Usa contro i militari birmani: “Basta armi alla giunta”

Proteste contro il colpo di Stato dei militari in Birmania.
Proteste contro il colpo di Stato dei militari in Birmania. EPA/LYNN BO BO

ROMA. – Basta armi alla giunta golpista in Birmania. Gli Stati Uniti condannano la strage di Natale, attribuita ai militari, nello Stato di Kayah, in un’area dove è radicata una minoranza cristiana: almeno 35 persone sono morte nell’attacco avvenuto il 24 dicembre, tra loro donne, bambini e due operatori dell’ong internazionale Save the Children.

Il segretario di Stato americano Antony Blinken ha quindi lanciato un appello alla comunità internazionale a “fare di più per prevenire il ripetersi di queste atrocità in Birmania, incluso mettere fine alla vendita di armi e di tecnologia a doppio uso ai militari birmani”.

“Prendere di mira innocenti è inaccettabile”, ha tuonato il capo della diplomazia americana, chiedendo al regime di garantire la sicurezza degli operatori umanitari e l’accesso a coloro che offrono assistenza umanitaria alla popolazione. Era stata la stessa ong, all’indomani del massacro, a riferire della scomparsa di due suoi dipendenti. Oggi la conferma che i loro resti erano tra le decine di corpi trovati carbonizzati.
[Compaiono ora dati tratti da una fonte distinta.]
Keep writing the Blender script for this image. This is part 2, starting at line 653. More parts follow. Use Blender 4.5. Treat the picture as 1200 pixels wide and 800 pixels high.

“I militari hanno obbligato le persone a scendere dalle loro auto, ne hanno arrestati alcuni e ucciso molti altri. Poi hanno bruciato i corpi”, ha riferito Save The Children in un comunicato, sottolineando che i due membri dello staff erano entrambi giovani padri, uno si occupava della formazione degli insegnanti, l’altro lavorava per l’ong da 6 anni. Save the Children impiega circa 900 persone in Birmania, ma ora ha deciso di sospendere le attività nello Stato di Kayah e in altre regioni del Paese.

“Siamo scioccati dalla violenza esercitata sui civili e sul nostro personale, operatori umanitari generosi, impegnati a sostenere milioni di bambini bisognosi in tutta la Birmania”, ha dichiarato la direttrice generale Inger Ashing. Il giorno dopo la strage un portavoce della giunta, Zaw Min Tun, aveva ammesso che in quell’area erano esplosi degli scontri e che i soldati avevano ucciso delle persone, ma senza fornire ulteriori dettagli.

Il Paese è in preda alle violenze dal colpo di Stato del primo febbraio scorso, quando fu defenestrata anche la storica leader Aung San Suu Kyi, poi condannata a quattro anni di carcere e ancora alla sbarra per diversi altri processi. Ogni dissenso è stato zittito nel sangue: oltre 1.300 persone sono state uccise dai militari, secondo una ong locale.

Nella maglie della repressione è finito anche il modello e attore Paing Takhon, uno dei volti più noti della Birmania, condannato a tre anni di reclusione per avere partecipato ad una protesta di massa anti golpe. Critico della giunta, e seguito da milioni di giovani sui social, era stato arrestato lo scorso aprile in un raid all’alba nella sua casa compiuto da 50 soldati arrivati a bordo di otto camion. Ora, secondo il suo legale, dovrà scontare la sua pena ai lavori forzati.